**WHAT YOU ARE ASKED TO DO**
Write out word for word each line of the records, beginning at the first and stopping after the line with "SC = bpy.context.scene". Leave the pictures out.

----

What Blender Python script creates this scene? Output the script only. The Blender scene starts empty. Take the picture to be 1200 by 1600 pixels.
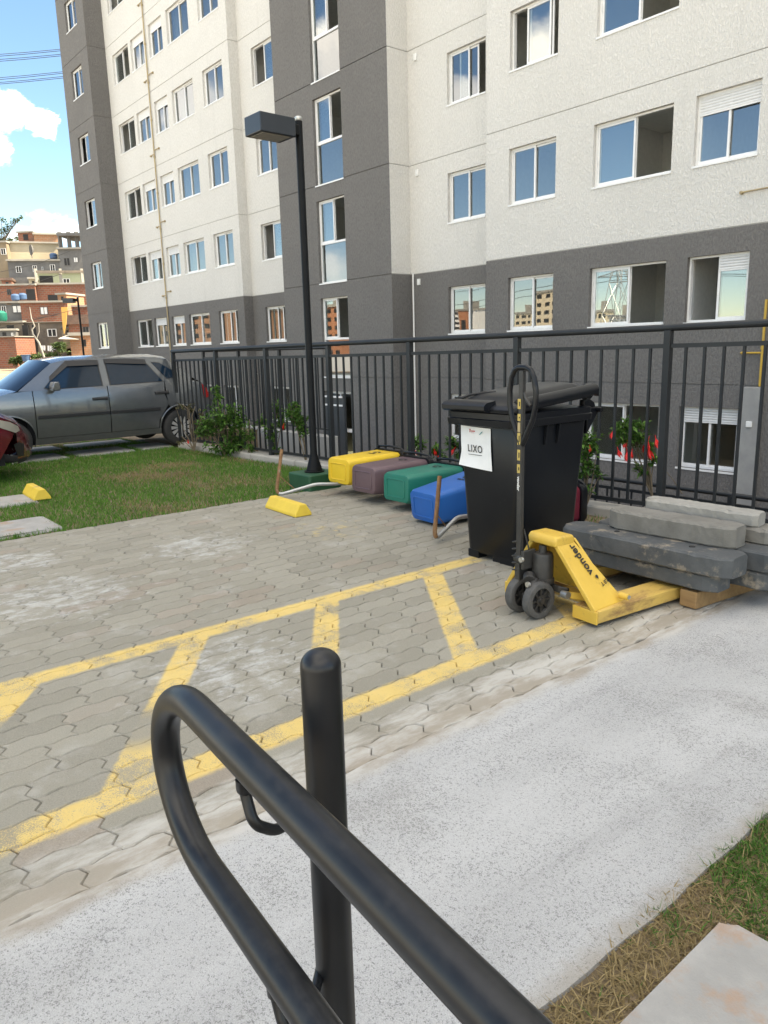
import bpy, math, random
import numpy as np
from mathutils import Vector, Matrix
from mathutils.geometry import delaunay_2d_cdt
R = math.radians
rnd = random.Random(7)
C = bpy.context.scene.collection
SC = bpy.context.scene

# ------------------------------------------------------------------ camera
# world axes: x runs along the facade to the right, y runs away into the building, z up
F_PX, PITCH, ROLL, YAW, CAM_H = 1187.64, R(12.228), R(1.5168), R(-51.1318), 1.40
def cam_axes():
    cp, sp = math.cos(PITCH), math.sin(PITCH); c, s = math.cos(ROLL), math.sin(ROLL)
    right = np.array([1, 0, 0.]); down = np.array([0, -sp, -cp]); fwd = np.array([0, cp, -sp])
    A = np.array([c*right+s*down, -s*right+c*down, fwd])
    B = np.array([[math.cos(YAW), math.sin(YAW), 0], [-math.sin(YAW), math.cos(YAW), 0], [0, 0, 1]])
    return A @ B.T
AX = cam_axes()
cd = bpy.data.cameras.new('camera'); cam = bpy.data.objects.new('camera', cd); C.objects.link(cam)
cd.sensor_width = 36; cd.lens = F_PX/1600*36; cd.clip_start = 0.05; cd.clip_end = 3000
m = Matrix([[AX[0][i], -AX[1][i], -AX[2][i], 0] for i in range(3)]+[[0, 0, 0, 1]])
m.translation = (0, 0, CAM_H); cam.matrix_world = m
SC.camera = cam
def ray(px, py):
    return AX.T @ np.array([(px-600)/F_PX, (py-800)/F_PX, 1.0])
def on_plane(px, py, n, d):
    r = ray(px, py); o = np.array([0, 0, CAM_H]); n = np.array(n, float)
    return o + r*((d-n@o)/(n@r))
def on_y(px, py, y): return on_plane(px, py, (0, 1, 0), y)
def on_z(px, py, z=0): return on_plane(px, py, (0, 0, 1), z)

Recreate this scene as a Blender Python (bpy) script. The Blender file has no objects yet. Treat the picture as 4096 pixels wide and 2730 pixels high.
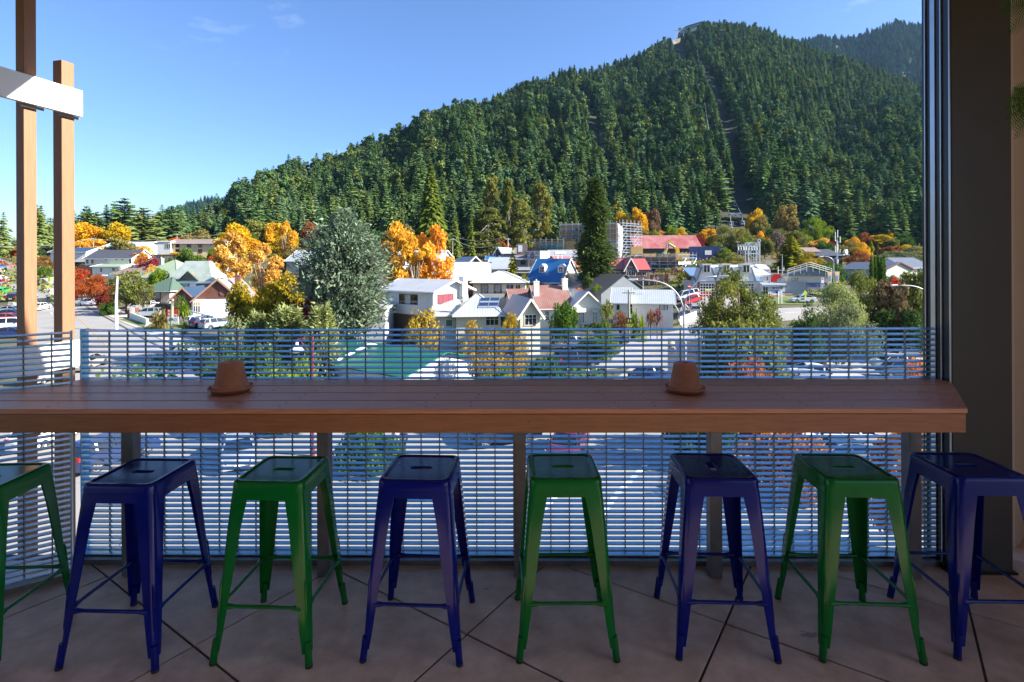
import bpy, bmesh, math, random
import numpy as np
from mathutils import Matrix, Vector, noise
R = math.radians
random.seed(7)
rng = np.random.default_rng(7)
scene = bpy.context.scene
col = scene.collection
# ------------------------------------------------------------------ camera
FPX = 2100.0                      # focal length in pixels of the 4096 px wide photograph
CX, CY = 2048.0, 1050.0           # principal point (lens shifted down)
CAMZ = 12.0
YAW, ROLL = R(0.63), R(-0.22)
DECK = CAMZ - 1.68
cam = bpy.data.cameras.new('camera'); camo = bpy.data.objects.new('camera', cam); col.objects.link(camo)
cam.sensor_width = 36.0; cam.lens = 36.0 * FPX / 4096
cam.shift_y = -(1365 - CY) / 4096
cam.clip_start = 0.05; cam.clip_end = 9000
CAMROT = Matrix.Rotation(YAW, 4, 'Z') @ Matrix.Rotation(R(90), 4, 'X') @ Matrix.Rotation(ROLL, 4, 'Z')
camo.matrix_world = Matrix.Translation((0, 0, CAMZ)) @ CAMROT
scene.camera = camo
# ------------------------------------------------------------------ sky, sun, exposure
SUN_AZ, SUN_EL = R(98), R(31)    # azimuth clockwise from +Y
world = bpy.data.worlds.new('World'); scene.world = world; world.use_nodes = True
wn = world.node_tree; wn.nodes.clear()
sky = wn.nodes.new('ShaderNodeTexSky'); sky.sky_type = 'NISHITA'; sky.sun_disc = False
sky.sun_elevation = SUN_EL; sky.sun_rotation = SUN_AZ
sky.air_density = 1.0; sky.dust_density = 1.0; sky.ozone_density = 6.0; sky.altitude = 300
bg = wn.nodes.new('ShaderNodeBackground'); bg.inputs['Strength'].default_value = 0.08
wo = wn.nodes.new('ShaderNodeOutputWorld')
# a few faint wisps of cloud, laid by direction on the sky dome
tc = wn.nodes.new('ShaderNodeTexCoord'); mp = wn.nodes.new('ShaderNodeMapping'); mp.inputs['Scale'].default_value = (1, 1, 2.6)
nz = wn.nodes.new('ShaderNodeTexNoise'); nz.inputs['Scale'].default_value = 5.5; nz.inputs['Detail'].default_value = 7; nz.inputs['Roughness'].default_value = .62
rp = wn.nodes.new('ShaderNodeValToRGB'); rp.color_ramp.elements[0].position = .63; rp.color_ramp.elements[1].position = .95
rp.color_ramp.elements[1].color = (.3, .3, .3, 1)
mx = wn.nodes.new('ShaderNodeMix'); mx.data_type = 'RGBA'; mx.inputs['B'].default_value = (7.5, 8.0, 8.6, 1)
hs = wn.nodes.new('ShaderNodeHueSaturation'); hs.inputs['Saturation'].default_value = 1.05; hs.inputs['Hue'].default_value = .506
L = wn.links.new
L(tc.outputs['Generated'], mp.inputs['Vector']); L(mp.outputs['Vector'], nz.inputs['Vector']); L(nz.outputs['Fac'], rp.inputs['Fac'])
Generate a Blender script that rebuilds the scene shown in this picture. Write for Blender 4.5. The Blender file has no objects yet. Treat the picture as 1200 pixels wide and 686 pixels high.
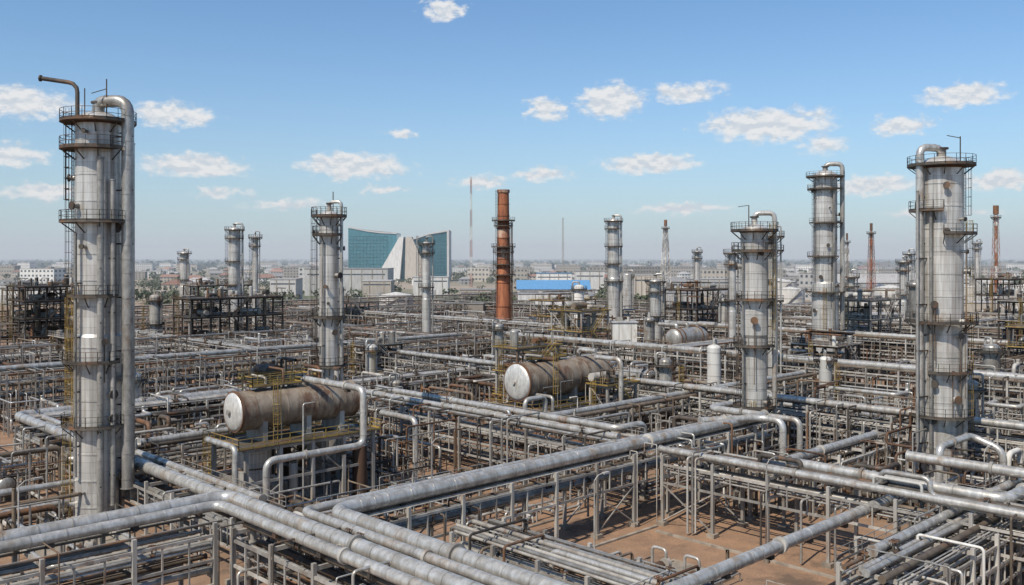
import bpy, math, random
import numpy as np
R = random.Random(11)
NR = np.random.RandomState(5)
scene = bpy.context.scene
# Plant grid: u runs along one set of racks, v along the other. Site survey axes x,y are
# turned 46 degrees from it; meshes are written out in plant-grid coordinates (build()).
AZ = math.radians(46)
UX, UY, VX, VY = math.sin(AZ), math.cos(AZ), -math.cos(AZ), math.sin(AZ)
ROT = np.array(((UX, UY, 0), (VX, VY, 0), (0, 0, 1.)))
def G(u, v, z=0.0):
    return np.array((UX*u+VX*v, UY*u+VY*v, z))
def toG(x, y):
    return (UX*x+UY*y, VX*x+VY*y)
AU = np.array((UX, UY, 0.0)); AV = np.array((VX, VY, 0.0)); AXX = np.array((1., 0, 0)); AYY = np.array((0, 1., 0)); ZZ = np.array((0, 0, 1.))

# ------------------------------------------------------------------ materials
MATS = {}
class N:
    def __init__(s, name):
        s.m = bpy.data.materials.new(name); s.m.use_nodes = True
        s.t = s.m.node_tree; s.n = s.t.nodes; s.l = s.t.links
        s.b = s.n['Principled BSDF']; s.pos = s.n.new('ShaderNodeNewGeometry').outputs['Position']
        MATS[name] = s.m
    def new(s, t, **k):
        n = s.n.new(t)
        for a, b in k.items(): setattr(n, a, b)
        return n
    def inp(s, sock, val):
        if isinstance(val, bpy.types.NodeSocket): s.l.new(val, sock)
        elif isinstance(val, tuple) and len(val) == 3 and sock.type == 'RGBA': sock.default_value = (*val, 1)
        else: sock.default_value = val
    def math(s, op, a, b=0.0, c=None, clamp=False):
        n = s.new('ShaderNodeMath', operation=op, use_clamp=clamp)
        s.inp(n.inputs[0], a); s.inp(n.inputs[1], b)
        if c is not None: s.inp(n.inputs[2], c)
        return n.outputs[0]
    def noise(s, scale, detail=4, stretch=(1, 1, 1), rough=.55):
        mp = s.new('ShaderNodeMapping'); mp.inputs['Scale'].default_value = stretch
        s.l.new(s.pos, mp.inputs['Vector'])
        n = s.new('ShaderNodeTexNoise'); n.inputs['Scale'].default_value = scale
        n.inputs['Detail'].default_value = detail; n.inputs['Roughness'].default_value = rough
        s.l.new(mp.outputs[0], n.inputs['Vector'])
        return n.outputs['Fac']
    def rng(s, v, a, b, c=0.0, d=1.0):
        n = s.new('ShaderNodeMapRange'); s.inp(n.inputs[0], v)
        for i, x in enumerate((a, b, c, d)): n.inputs[i+1].default_value = x
        return n.outputs[0]
    def mix(s, f, a, b, mode='MIX'):
        n = s.new('ShaderNodeMix', data_type='RGBA', blend_type=mode)
        s.inp(n.inputs[0], f); s.inp(n.inputs[6], a); s.inp(n.inputs[7], b)
        return n.outputs[2]
    def attr(s, name='tint'):
        return s.new('ShaderNodeAttribute', attribute_name=name).outputs['Fac']
    def scale(s, col, f):
        n = s.new('ShaderNodeVectorMath', operation='SCALE'); s.l.new(col, n.inputs[0]); s.inp(n.inputs['Scale'], f)
        return n.outputs[0]
    def done(s, col, rough=.6, metal=0.0, bump=None, bs=.3, bd=.05):
        s.inp(s.b.inputs['Base Color'], col); s.inp(s.b.inputs['Roughness'], rough); s.inp(s.b.inputs['Metallic'], metal)
        if bump is not None:
            n = s.new('ShaderNodeBump'); n.inputs['Strength'].default_value = bs; n.inputs['Distance'].default_value = bd
            s.l.new(bump, n.inputs['Height']); s.l.new(n.outputs[0], s.b.inputs['Normal'])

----

**RESULT OF THIS EXERCISE**
What Blender Python script creates this scene? Output the script only. The Blender scene starts empty. Take the picture to be 1200 by 1600 pixels.
import bpy, math, random
import numpy as np
from mathutils import Vector, Matrix
from mathutils.geometry import delaunay_2d_cdt
R = math.radians
rnd = random.Random(7)
C = bpy.context.scene.collection
SC = bpy.context.scene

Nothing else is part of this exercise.